Философские взгляды Луи Ламбера - это взгляды самого Бальзака; он разделял эзотерическую доктрину каббалистов, воскрешенную Сен-Мартеном и Сведенборгом и обосновывавшую оккультные науки. Бальзак, как и Сведенборг, полагает, что в каждом человеке живут два существа: человек внешний, подчиняющийся законам природы, и человек, внутренний, наделенный жизненной силой, она до сих пор еще недоступна науке, но природа ее та же, что у силы материальной. Существуют избранные натуры (таков, например, Луи Ламбер), у которых человек внутренний может как бы отделяться от человека внешнего. Этим объясняются видение на расстоянии, необыкновенная прозорливость "ясновидящих", героическая стойкость мучеников, которые во время пыток пребывают в ином мире.

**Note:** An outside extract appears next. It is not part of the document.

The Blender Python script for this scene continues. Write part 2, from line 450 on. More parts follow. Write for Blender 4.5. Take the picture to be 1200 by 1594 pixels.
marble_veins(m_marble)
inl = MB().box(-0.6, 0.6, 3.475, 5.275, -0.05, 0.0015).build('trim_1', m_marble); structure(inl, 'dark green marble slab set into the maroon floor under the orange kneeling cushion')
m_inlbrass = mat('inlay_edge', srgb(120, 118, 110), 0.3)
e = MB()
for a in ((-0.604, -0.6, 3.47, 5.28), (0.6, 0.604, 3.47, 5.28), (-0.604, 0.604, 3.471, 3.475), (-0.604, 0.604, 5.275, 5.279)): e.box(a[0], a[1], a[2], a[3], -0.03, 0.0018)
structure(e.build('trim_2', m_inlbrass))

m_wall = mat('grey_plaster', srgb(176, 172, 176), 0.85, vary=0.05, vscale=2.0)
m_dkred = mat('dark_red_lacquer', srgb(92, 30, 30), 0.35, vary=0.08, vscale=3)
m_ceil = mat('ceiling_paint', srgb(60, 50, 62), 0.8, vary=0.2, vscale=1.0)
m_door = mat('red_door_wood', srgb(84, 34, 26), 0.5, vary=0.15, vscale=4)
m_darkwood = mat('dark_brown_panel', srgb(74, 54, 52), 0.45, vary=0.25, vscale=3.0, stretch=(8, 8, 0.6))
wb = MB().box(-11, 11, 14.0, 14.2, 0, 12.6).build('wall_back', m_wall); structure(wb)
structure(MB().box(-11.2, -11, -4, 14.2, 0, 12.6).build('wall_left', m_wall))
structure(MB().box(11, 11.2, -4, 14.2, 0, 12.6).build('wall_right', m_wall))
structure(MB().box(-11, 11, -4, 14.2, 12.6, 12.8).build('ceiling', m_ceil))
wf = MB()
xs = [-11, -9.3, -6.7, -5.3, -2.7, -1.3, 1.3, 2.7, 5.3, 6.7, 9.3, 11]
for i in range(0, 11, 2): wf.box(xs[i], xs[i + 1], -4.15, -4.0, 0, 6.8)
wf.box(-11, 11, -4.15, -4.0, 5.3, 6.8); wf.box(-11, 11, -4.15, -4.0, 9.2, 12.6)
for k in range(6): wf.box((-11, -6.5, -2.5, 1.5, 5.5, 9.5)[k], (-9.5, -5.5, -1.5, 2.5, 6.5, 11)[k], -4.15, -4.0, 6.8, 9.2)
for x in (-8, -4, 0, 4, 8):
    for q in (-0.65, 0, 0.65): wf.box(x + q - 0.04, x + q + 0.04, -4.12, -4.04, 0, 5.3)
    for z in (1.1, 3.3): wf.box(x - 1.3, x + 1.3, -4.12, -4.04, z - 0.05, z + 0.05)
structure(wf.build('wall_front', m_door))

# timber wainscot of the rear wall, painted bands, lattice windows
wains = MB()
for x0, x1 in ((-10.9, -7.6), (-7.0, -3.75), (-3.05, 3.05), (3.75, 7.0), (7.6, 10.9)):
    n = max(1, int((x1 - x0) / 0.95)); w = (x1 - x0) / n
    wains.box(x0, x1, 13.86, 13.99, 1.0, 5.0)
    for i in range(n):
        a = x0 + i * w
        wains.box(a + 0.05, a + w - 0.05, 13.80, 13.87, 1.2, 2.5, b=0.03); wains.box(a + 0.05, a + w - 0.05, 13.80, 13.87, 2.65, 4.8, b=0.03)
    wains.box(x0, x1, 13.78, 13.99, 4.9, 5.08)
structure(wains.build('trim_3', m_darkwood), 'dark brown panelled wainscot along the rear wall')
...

Идеи, желания - все это эманации внутреннего человека, который как бы испускает вибрацию: колебания могут быть более и менее сильными - в зависимости от человека. Именно это Ламбер именует "материальностью мысли": это объясняет, почему идея или желание могут разрушать тело. Здесь мы вновь встречаемся с темой "Шагреневой кожи". Луи Ламбер, ребенок, наделенный даром ясновидения, принадлежит к той разновидности людей (к ней принадлежал и сам Бальзак), которые находятся в интуитивном контакте со всей Вселенной; ему кажется, что он на пороге проникновения в тайну мироздания. Однако слишком богатая внутренняя жизнь убивает в Ламбере внешнего человека; жизнь в Париже, "в этой пучине эгоизма" ранит его сердце; он предпочитает мысль действию, идею - делу. Он мог бы стать человеком могущественным, но ему недостает сосредоточенности и упорства, которые необходимы всякому, кто хочет добиться успеха; и он будет раздавлен. Луи Ламбер из-за своей чрезмерной гениальности обречен на безумие, его не может спасти даже любовь красивой и самоотверженной женщины, Полины Саломон де Вильнуа, в жилах которой течет и еврейская кровь; "в двадцать пять лет он чувствует себя столетним старцем" и умирает совсем молодым в объятиях своей подруги.
Бальзак искренне считал "Луи Ламбера" своим шедевром. В этот роман он вложил все, чему научился у мистиков, магов, философов, ученых. Несколько раз он переделывал книгу, прибавлял социальные и философские рассуждения, пытаясь объяснить различные этапы сотворения мира все большим проникновением мысли в сферу материального. Нечеловеческий гений, которым писатель наделял Луи Ламбера, был сродни его собственному гению. "Однако Бог может создать все, за исключением другого бога; гений может все воссоздать, за исключением гения". Бальзаку так и не удалось вдохнуть жизнь в Луи Ламбера. Госпожа де Берни, которой он послал первый вариант этого произведения, посвященного ей ("Et nunc et semper dilectae dicatum") ["И ныне и присно возлюбленной моей посвящается" (лат.)], с тревогой читала рукопись: "Боюсь, что ты взялся за дело, которое невозможно осуществить". Никакие читатели, думала она, не потерпят, чтобы автор утверждал, будто он постиг тайны Вселенной. Как бы ни был велик писатель, публика усмотрит в этом одно только высокомерие. "Вот почему фразы: "Достойная удивления битва мысли, достигшей наивысшего могущества, наиболее полного выражения... Нравственный мир, пределы которого он далеко раздвинул для себя" - совершенно неприемлемы... Мой дорогой, стремись подняться на такую вершину, чтобы толпа отовсюду видела тебя, но не требуй, чтобы она восторгалась тобою, ибо в этом случае на тебя в мгновение ока со всех сторон направят увеличительные стекла, а ведь самый очаровательный предмет, когда его рассматривают в микроскоп, превращается Бог весть во что". Даже у влюбленной женщины больше здравого смысла, чем у гения. "Луи Ламберу", самой любимой книге Бальзака, которую автор считал самой главной своей книгой, не хватало Прометеевой искры.